╭─ SOURCE DATA
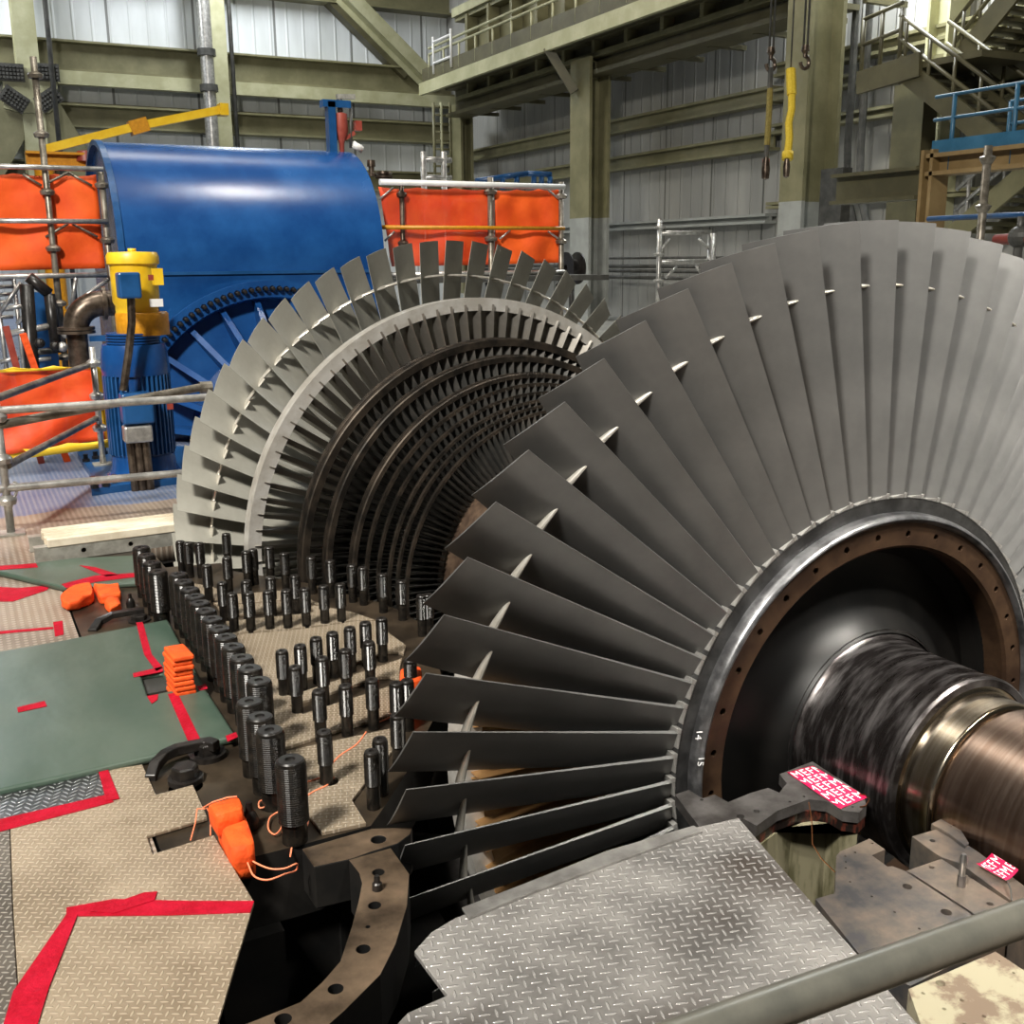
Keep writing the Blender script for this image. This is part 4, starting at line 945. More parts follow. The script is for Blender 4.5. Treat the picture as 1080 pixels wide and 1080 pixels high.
# gate loop and things standing behind the thin screen
GY = 9.9
t = thing('guard_gate', AY(500, 240, GY), 'pale looped tube gate seen through the thin orange screen', 'gate')
l = [(474,272),(474,220),(480,212),(520,211)]; MB().path([AY(x, y, GY) for x, y in l], .02, 8).build('loop', 'galv', t)
MB().tube(AY(474,246,GY), AY(520,247,GY), .016, 8).build('mid_rail', 'galv', t)
a = AY(505,188,15); b = AY(580,182,15)
t = thing('blue_handrail', a, 'blue handrail of a distant stair above the right orange screen', 'handrail')
MB().tube(AY(502,191,15), AY(556,183,15), .05, 8).build('rail', 'bluedk', t); MB().tube(AY(556,183,15), AY(581,184,15), .05, 8).build('rail', 'bluedk', t)
for px in (530, 545, 563, 571, 580): MB().tube(AY(px,186,15), AY(px,200,15), .05, 8).build('rail_post', 'bluedk', t)
# small frame scaffold before the right wall
QY = 15.0
def Q(px, py): return AY(px, py, QY)
t = thing('frame_scaffold', Q(722, 300), 'pale frame scaffold top standing between the two bladed wheels', 'scaffold')
standard(t, 696, 231, 0, QY, .05, 'galv', z0=0)
a = Q(751, 246); MB().tube((a.x, QY, 0), (a.x, QY, a.z), .09, 10).build('standard', 'galv', t)
for py in (246, 276): a = Q(697, py); b = Q(750, py-1); MB().tube(a, b, .045, 10).build('ledger', 'galv', t)
for l in (((697,264),(706,252)),((737,252),(747,262)),((702,293),(714,281)),((734,280),(740,290))): MB().tube(Q(*l[0]), Q(*l[1]), .03, 8).build('frame_brace', 'galv', t)
# cable reel and wall cabinet beyond the far right blades
t = thing('cable_reel', AY(602, 280, 10.5), 'dark ribbed hose reel hanging right of the orange screen', 'reel')
c = AY(603, 283, 10.5); MB().tube((c.x, 10.5, 0), (c.x, 10.5, c.z), .04, 8).build('stand', 'lead', t); MB().lathe([(.05,-.1),(.22,-.1),(.22,-.08),(.12,-.06),(.12,.06),(.22,.08),(.22,.1),(.05,.1)], c, 'x', 24, close=True).build('drum', 'black', t)
# barrier of tubes on the near left deck
V1 = G(12, 563); V2 = G(109, 490, .05)
t = thing('tube_barrier', (V1.x, V1.y, 0), 'scaffold tube guard barrier on the left deck before the pump motor', 'barrier')
def post(px, py, base, r=.024):
    z = AY(px, py, base.y).z; MB().tube((base.x, base.y, base.z+.01), (base.x, base.y, z), r, 10).build('post', 'galv', t)
    MB().box((base.x-.075, base.y-.075, base.z+.001), (base.x+.075, base.y+.075, base.z+.012)).build('base_plate', 'chan', t)
    z -= .12
    while z > .15:
        mb = MB(); ros(mb, base.x, base.y, z, r); mb.build('rosette', 'galv', t); z -= .25
post(-4, 418, V1); post(91, 366, V2)
def T(pa, ya, pb, yb, m, r=.024, n='tube'): return MB().tube(AY(*pa, ya), AY(*pb, yb), r, 12).build(n, m, t)
T((-6,421), V1.y, (93,385), V2.y, 'rustgalv'); T((8,491), V1.y, (102,441), V2.y, 'rustgalv')
T((-40,435.5), V1.y, (218,419), V1.y, 'galv'); T((-40,455.5), V1.y-.05, (220,407), V1.y+.3, 'rustgalv', .027); T((-40,519), V1.y, (196,498.5), V1.y, 'galv')
MB().lathe([(.04,-.04),(.04,.04)], AY(217,408.5,V1.y+.3), 'x', 10).build('end_clamp', 'rustgalv', t)
for a, b in (((14,508),(28,516)), ((10,540),(20,512))): T(a, V1.y, b, V1.y, 'galv', .008, 'stay')
BYY = V2.y + .12
sheet('orange_screen', (AY(-30,392,BYY), AY(98,386,BYY), AY(117,463,BYY), AY(-30,484,BYY)), 'netthin', 'low crumpled orange screen on the left deck barrier', wav=.05)
sheet('yellow_edging', (AY(-30,480,BYY-.03), AY(119,461,BYY-.03), AY(120,471,BYY-.03), AY(-30,491,BYY-.03)), 'yellow', 'yellow edging along the foot of the low orange screen', wav=.01, nv=2)['category'] = 'edging'
sheet('yellow_edging', (AY(-30,389,BYY-.02), AY(97,384,BYY-.02), AY(98,389,BYY-.02), AY(-30,394,BYY-.02)), 'yellow', 'yellow edging along the top of the low orange screen', wav=.01, nv=2)['category'] = 'edging'
sheet('yellow_edging', (AY(98,384,BYY-.02), AY(106,388,BYY-.02), AY(121,466,BYY-.02), AY(112,466,BYY-.02)), 'yellow', 'upright yellow edging at the right end of the low orange screen', wav=.02, nu=3)['category'] = 'edging'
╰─
▶ **WHAT TO PRODUCE**: Quote the listing above in full, except for the pictures.

▶ **RESPONSE TO THIS TASK**:
Keep writing the Blender script for this image. This is part 4, starting at line 945. More parts follow. The script is for Blender 4.5. Treat the picture as 1080 pixels wide and 1080 pixels high.
# gate loop and things standing behind the thin screen
GY = 9.9
t = thing('guard_gate', AY(500, 240, GY), 'pale looped tube gate seen through the thin orange screen', 'gate')
l = [(474,272),(474,220),(480,212),(520,211)]; MB().path([AY(x, y, GY) for x, y in l], .02, 8).build('loop', 'galv', t)
MB().tube(AY(474,246,GY), AY(520,247,GY), .016, 8).build('mid_rail', 'galv', t)
a = AY(505,188,15); b = AY(580,182,15)
t = thing('blue_handrail', a, 'blue handrail of a distant stair above the right orange screen', 'handrail')
MB().tube(AY(502,191,15), AY(556,183,15), .05, 8).build('rail', 'bluedk', t); MB().tube(AY(556,183,15), AY(581,184,15), .05, 8).build('rail', 'bluedk', t)
for px in (530, 545, 563, 571, 580): MB().tube(AY(px,186,15), AY(px,200,15), .05, 8).build('rail_post', 'bluedk', t)
# small frame scaffold before the right wall
QY = 15.0
def Q(px, py): return AY(px, py, QY)
t = thing('frame_scaffold', Q(722, 300), 'pale frame scaffold top standing between the two bladed wheels', 'scaffold')
standard(t, 696, 231, 0, QY, .05, 'galv', z0=0)
a = Q(751, 246); MB().tube((a.x, QY, 0), (a.x, QY, a.z), .09, 10).build('standard', 'galv', t)
for py in (246, 276): a = Q(697, py); b = Q(750, py-1); MB().tube(a, b, .045, 10).build('ledger', 'galv', t)
for l in (((697,264),(706,252)),((737,252),(747,262)),((702,293),(714,281)),((734,280),(740,290))): MB().tube(Q(*l[0]), Q(*l[1]), .03, 8).build('frame_brace', 'galv', t)
# cable reel and wall cabinet beyond the far right blades
t = thing('cable_reel', AY(602, 280, 10.5), 'dark ribbed hose reel hanging right of the orange screen', 'reel')
c = AY(603, 283, 10.5); MB().tube((c.x, 10.5, 0), (c.x, 10.5, c.z), .04, 8).build('stand', 'lead', t); MB().lathe([(.05,-.1),(.22,-.1),(.22,-.08),(.12,-.06),(.12,.06),(.22,.08),(.22,.1),(.05,.1)], c, 'x', 24, close=True).build('drum', 'black', t)
# barrier of tubes on the near left deck
V1 = G(12, 563); V2 = G(109, 490, .05)
t = thing('tube_barrier', (V1.x, V1.y, 0), 'scaffold tube guard barrier on the left deck before the pump motor', 'barrier')
def post(px, py, base, r=.024):
    z = AY(px, py, base.y).z; MB().tube((base.x, base.y, base.z+.01), (base.x, base.y, z), r, 10).build('post', 'galv', t)
    MB().box((base.x-.075, base.y-.075, base.z+.001), (base.x+.075, base.y+.075, base.z+.012)).build('base_plate', 'chan', t)
    z -= .12
    while z > .15:
        mb = MB(); ros(mb, base.x, base.y, z, r); mb.build('rosette', 'galv', t); z -= .25
post(-4, 418, V1); post(91, 366, V2)
def T(pa, ya, pb, yb, m, r=.024, n='tube'): return MB().tube(AY(*pa, ya), AY(*pb, yb), r, 12).build(n, m, t)
T((-6,421), V1.y, (93,385), V2.y, 'rustgalv'); T((8,491), V1.y, (102,441), V2.y, 'rustgalv')
T((-40,435.5), V1.y, (218,419), V1.y, 'galv'); T((-40,455.5), V1.y-.05, (220,407), V1.y+.3, 'rustgalv', .027); T((-40,519), V1.y, (196,498.5), V1.y, 'galv')
MB().lathe([(.04,-.04),(.04,.04)], AY(217,408.5,V1.y+.3), 'x', 10).build('end_clamp', 'rustgalv', t)
for a, b in (((14,508),(28,516)), ((10,540),(20,512))): T(a, V1.y, b, V1.y, 'galv', .008, 'stay')
BYY = V2.y + .12
sheet('orange_screen', (AY(-30,392,BYY), AY(98,386,BYY), AY(117,463,BYY), AY(-30,484,BYY)), 'netthin', 'low crumpled orange screen on the left deck barrier', wav=.05)
sheet('yellow_edging', (AY(-30,480,BYY-.03), AY(119,461,BYY-.03), AY(120,471,BYY-.03), AY(-30,491,BYY-.03)), 'yellow', 'yellow edging along the foot of the low orange screen', wav=.01, nv=2)['category'] = 'edging'
sheet('yellow_edging', (AY(-30,389,BYY-.02), AY(97,384,BYY-.02), AY(98,389,BYY-.02), AY(-30,394,BYY-.02)), 'yellow', 'yellow edging along the top of the low orange screen', wav=.01, nv=2)['category'] = 'edging'
sheet('yellow_edging', (AY(98,384,BYY-.02), AY(106,388,BYY-.02), AY(121,466,BYY-.02), AY(112,466,BYY-.02)), 'yellow', 'upright yellow edging at the right end of the low orange screen', wav=.02, nu=3)['category'] = 'edging'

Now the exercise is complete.